COLLECTED MATERIAL →
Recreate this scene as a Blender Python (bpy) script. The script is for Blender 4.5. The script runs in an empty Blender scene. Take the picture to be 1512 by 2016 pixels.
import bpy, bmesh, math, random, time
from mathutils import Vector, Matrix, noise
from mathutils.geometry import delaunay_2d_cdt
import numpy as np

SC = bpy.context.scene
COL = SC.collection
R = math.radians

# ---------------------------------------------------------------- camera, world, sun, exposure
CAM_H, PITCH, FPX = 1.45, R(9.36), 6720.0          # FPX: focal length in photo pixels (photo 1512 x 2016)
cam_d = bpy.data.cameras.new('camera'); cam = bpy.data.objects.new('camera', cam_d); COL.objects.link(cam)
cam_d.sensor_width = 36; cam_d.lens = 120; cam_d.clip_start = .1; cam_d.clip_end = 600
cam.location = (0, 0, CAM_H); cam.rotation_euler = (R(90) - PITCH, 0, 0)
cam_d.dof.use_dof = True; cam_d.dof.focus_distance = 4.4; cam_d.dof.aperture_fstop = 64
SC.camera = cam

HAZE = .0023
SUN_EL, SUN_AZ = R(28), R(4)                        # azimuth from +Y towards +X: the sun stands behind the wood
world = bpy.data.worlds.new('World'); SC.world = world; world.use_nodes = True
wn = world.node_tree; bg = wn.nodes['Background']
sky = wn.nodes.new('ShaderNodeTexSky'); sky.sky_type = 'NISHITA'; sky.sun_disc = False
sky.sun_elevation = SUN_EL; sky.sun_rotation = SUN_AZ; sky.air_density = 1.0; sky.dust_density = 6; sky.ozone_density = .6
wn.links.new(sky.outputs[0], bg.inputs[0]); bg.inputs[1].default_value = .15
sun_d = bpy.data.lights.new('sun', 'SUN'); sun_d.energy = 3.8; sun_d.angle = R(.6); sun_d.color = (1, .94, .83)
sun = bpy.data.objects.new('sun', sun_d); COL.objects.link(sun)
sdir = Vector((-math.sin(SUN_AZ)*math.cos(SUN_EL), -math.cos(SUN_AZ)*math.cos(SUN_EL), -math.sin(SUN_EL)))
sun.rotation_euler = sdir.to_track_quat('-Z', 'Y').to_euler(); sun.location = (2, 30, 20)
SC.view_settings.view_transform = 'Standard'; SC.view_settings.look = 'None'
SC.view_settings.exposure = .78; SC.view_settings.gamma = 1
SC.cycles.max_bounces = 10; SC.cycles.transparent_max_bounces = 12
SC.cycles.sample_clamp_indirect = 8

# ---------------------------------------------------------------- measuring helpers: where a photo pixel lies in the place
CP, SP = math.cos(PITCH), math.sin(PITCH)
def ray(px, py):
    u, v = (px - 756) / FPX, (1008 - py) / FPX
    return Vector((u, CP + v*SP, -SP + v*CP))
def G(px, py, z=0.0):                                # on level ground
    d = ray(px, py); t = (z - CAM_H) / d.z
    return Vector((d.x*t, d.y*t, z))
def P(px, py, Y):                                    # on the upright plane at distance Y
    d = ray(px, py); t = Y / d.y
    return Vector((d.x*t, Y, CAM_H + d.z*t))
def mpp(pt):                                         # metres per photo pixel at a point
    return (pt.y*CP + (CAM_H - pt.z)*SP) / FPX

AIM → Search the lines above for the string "pixels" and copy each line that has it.

TASK RESPONSE →
Recreate this scene as a Blender Python (bpy) script. The script is for Blender 4.5. The script runs in an empty Blender scene. Take the picture to be 1512 by 2016 pixels.
CAM_H, PITCH, FPX = 1.45, R(9.36), 6720.0          # FPX: focal length in photo pixels (photo 1512 x 2016)